300 Virginia Beach kids take part in ‘World’s Largest Swimming Lesson’

VIRGINIA BEACH, Va. - In they go, slowly paddling their way to skilled swimmers.

“We got to go over some introductory skills, kicking, arm movements, breath control,” Water Safety Instructor Jalen Busch explained.

300 Virginia Beach Parks and Recreation summer camp kids took part in the "World’s Largest Swim Lesson" Thursday.

The goal is to teach them how to be safe in, on or around the water.

“We always have the ones that are afraid, so the first thing we try to do is make sure that are comfortable putting their face underwater, blowing bubbles,” Busch, who is Red Cross certified, explained.

Research shows children ages 1 to 4 have the highest drowning rates.

According to a 2017 report, while swimming ability among us children is up, several groups like minorities and children with parents who can’t swim still face challenges.

“I think low-income families have a hard time proving swim lessons to children so that could have an impact,” Kaitlyn Childs, Recreation Specialist One in Aquatics with Princess Anne Recreation Center, said. “That’s why we try to offer Mary Helen Thomas Day, which is a free swim lesson day, and our SOS program throughout the elementary schools.”

Related: Cooling off in the pool? Here are a few things to keep in mind to stay safe

News 3 reached out to the other cities in Hampton Roads about summer lessons.

Most offer free instructions in some capacity.

However, Chesapeake officials tell us because they don’t have a public swimming facility, they can't provide those services.

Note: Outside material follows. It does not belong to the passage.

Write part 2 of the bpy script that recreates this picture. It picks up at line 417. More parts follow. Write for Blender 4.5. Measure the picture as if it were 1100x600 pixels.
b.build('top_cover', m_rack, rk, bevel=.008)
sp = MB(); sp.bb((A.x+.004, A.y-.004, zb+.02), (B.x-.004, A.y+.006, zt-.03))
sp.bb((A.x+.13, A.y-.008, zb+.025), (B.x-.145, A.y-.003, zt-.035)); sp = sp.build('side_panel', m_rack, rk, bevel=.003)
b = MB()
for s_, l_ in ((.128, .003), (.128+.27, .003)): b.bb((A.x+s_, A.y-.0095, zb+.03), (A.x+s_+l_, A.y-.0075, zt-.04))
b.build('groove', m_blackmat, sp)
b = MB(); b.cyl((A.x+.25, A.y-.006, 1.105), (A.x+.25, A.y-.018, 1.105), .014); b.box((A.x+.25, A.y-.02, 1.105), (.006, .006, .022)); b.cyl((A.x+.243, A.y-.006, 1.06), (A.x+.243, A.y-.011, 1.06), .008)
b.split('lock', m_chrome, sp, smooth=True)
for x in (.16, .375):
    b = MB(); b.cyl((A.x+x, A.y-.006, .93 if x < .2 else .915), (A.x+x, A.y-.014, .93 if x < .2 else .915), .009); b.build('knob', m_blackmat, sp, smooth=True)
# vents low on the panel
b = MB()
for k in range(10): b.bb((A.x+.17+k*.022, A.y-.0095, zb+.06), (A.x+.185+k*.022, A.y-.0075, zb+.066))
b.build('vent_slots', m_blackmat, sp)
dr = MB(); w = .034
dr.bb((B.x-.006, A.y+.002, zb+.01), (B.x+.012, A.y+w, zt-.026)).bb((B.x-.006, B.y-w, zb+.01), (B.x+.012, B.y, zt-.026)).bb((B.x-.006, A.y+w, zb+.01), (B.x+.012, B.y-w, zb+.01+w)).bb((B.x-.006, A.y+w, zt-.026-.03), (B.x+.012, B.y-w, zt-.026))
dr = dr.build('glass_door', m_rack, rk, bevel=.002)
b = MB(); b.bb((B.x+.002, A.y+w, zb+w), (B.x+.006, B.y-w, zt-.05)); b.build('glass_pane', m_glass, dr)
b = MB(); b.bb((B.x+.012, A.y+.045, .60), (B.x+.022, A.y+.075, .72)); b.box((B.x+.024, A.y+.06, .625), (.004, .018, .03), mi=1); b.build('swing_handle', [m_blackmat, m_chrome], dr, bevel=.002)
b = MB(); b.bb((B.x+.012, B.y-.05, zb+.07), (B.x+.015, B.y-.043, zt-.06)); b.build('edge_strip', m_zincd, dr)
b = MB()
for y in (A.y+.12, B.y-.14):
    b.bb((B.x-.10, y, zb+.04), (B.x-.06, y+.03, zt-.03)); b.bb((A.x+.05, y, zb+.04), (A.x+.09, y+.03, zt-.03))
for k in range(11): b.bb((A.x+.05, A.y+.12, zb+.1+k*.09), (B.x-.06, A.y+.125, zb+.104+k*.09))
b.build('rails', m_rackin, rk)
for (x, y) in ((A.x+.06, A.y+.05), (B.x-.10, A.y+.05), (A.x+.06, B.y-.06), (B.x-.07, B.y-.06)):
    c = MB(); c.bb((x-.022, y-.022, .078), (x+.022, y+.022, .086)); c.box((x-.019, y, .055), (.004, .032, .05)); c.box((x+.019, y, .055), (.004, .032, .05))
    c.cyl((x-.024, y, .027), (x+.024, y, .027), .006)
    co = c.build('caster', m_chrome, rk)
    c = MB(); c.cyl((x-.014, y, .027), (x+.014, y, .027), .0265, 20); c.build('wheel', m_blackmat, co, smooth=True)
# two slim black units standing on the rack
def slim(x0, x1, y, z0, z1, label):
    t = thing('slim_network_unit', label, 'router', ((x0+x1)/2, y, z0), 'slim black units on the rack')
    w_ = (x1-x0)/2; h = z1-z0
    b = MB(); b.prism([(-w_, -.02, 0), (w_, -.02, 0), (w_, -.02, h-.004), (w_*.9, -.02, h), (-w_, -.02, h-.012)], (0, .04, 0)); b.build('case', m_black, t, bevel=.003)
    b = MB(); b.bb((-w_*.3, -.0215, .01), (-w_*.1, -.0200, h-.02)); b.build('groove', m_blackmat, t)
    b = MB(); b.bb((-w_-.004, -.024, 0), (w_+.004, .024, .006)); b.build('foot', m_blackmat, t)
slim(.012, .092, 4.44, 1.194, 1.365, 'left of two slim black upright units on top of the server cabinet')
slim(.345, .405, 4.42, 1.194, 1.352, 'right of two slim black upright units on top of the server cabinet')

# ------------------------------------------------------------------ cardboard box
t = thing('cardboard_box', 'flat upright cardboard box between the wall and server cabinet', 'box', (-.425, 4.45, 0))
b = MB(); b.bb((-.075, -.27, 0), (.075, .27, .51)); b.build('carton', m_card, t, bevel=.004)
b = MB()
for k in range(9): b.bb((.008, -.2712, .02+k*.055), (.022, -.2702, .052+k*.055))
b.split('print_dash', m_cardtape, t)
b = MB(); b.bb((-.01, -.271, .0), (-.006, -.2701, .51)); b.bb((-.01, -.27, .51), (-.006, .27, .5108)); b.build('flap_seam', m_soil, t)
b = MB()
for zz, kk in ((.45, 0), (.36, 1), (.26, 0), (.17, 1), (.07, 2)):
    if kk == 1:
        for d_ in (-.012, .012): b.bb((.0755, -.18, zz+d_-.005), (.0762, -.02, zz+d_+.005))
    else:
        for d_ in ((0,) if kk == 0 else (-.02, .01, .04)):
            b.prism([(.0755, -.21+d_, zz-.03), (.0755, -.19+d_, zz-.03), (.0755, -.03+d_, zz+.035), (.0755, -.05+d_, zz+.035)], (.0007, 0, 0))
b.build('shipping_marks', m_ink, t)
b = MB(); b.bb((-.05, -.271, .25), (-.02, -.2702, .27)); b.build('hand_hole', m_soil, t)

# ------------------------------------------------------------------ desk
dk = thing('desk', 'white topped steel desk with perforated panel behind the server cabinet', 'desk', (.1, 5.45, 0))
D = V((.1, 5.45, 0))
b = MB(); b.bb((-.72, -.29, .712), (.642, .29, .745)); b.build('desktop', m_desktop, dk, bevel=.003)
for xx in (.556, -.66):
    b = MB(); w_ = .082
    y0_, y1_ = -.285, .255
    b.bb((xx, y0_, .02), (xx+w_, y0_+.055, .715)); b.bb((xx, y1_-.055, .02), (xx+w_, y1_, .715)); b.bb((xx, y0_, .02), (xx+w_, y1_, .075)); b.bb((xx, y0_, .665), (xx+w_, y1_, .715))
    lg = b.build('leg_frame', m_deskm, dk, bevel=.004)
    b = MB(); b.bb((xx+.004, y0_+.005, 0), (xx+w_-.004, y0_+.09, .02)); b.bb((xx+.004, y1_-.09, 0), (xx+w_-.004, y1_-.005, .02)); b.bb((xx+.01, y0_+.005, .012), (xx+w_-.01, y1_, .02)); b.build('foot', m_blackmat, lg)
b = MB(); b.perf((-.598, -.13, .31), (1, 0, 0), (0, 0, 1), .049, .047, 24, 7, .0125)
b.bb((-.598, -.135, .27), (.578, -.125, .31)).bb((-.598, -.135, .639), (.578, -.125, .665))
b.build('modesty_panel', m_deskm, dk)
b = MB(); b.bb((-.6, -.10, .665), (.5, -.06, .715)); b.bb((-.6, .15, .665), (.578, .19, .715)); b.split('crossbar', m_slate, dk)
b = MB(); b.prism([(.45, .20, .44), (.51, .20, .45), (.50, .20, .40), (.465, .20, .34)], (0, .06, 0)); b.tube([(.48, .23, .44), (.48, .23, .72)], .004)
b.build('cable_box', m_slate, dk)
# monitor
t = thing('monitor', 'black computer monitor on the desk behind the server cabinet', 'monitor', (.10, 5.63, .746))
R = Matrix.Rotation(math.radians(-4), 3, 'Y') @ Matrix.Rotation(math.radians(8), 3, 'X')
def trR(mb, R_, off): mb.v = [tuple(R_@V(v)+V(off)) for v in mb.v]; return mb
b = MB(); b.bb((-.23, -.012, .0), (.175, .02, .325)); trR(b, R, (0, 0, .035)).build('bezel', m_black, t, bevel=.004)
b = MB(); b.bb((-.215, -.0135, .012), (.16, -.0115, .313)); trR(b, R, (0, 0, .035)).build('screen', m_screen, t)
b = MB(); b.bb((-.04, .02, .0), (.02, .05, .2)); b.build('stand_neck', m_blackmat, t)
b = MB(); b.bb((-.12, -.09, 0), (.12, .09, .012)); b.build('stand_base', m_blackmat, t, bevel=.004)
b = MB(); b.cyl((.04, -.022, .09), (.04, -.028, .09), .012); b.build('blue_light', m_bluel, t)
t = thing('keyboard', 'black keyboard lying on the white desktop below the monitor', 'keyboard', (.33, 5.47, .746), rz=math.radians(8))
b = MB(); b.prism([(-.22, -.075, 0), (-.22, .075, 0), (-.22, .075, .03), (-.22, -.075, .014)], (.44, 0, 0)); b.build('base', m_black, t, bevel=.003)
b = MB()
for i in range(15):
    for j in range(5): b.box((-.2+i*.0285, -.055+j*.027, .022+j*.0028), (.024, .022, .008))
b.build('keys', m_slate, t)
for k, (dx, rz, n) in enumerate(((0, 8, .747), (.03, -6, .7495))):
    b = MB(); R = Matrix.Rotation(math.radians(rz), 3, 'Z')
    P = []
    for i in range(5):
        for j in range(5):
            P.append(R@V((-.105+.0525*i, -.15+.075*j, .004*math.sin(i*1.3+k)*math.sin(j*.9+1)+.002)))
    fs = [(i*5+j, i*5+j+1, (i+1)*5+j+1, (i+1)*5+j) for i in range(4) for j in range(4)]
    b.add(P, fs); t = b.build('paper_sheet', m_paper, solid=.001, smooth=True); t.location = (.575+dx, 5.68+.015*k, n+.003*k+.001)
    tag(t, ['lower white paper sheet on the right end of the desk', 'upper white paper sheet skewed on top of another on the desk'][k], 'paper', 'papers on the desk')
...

That’s where organizations like the YMCA come in.

“This one is always busy,” Joy Thomen, the Director of Association Aquatics for YMCA of South Hampton Roads, explained.

We visited them at their Great Bridge/Hickory location.

“For us, because we span such a very large area that I think we’ve got a lot of the communities covered. If there’s not one in that immediate community, we’re nearby and can still help meet that need,” Thomen explained.

Instructors said it’s a need that will continue breaking down barriers and improving swimming capabilities for generations.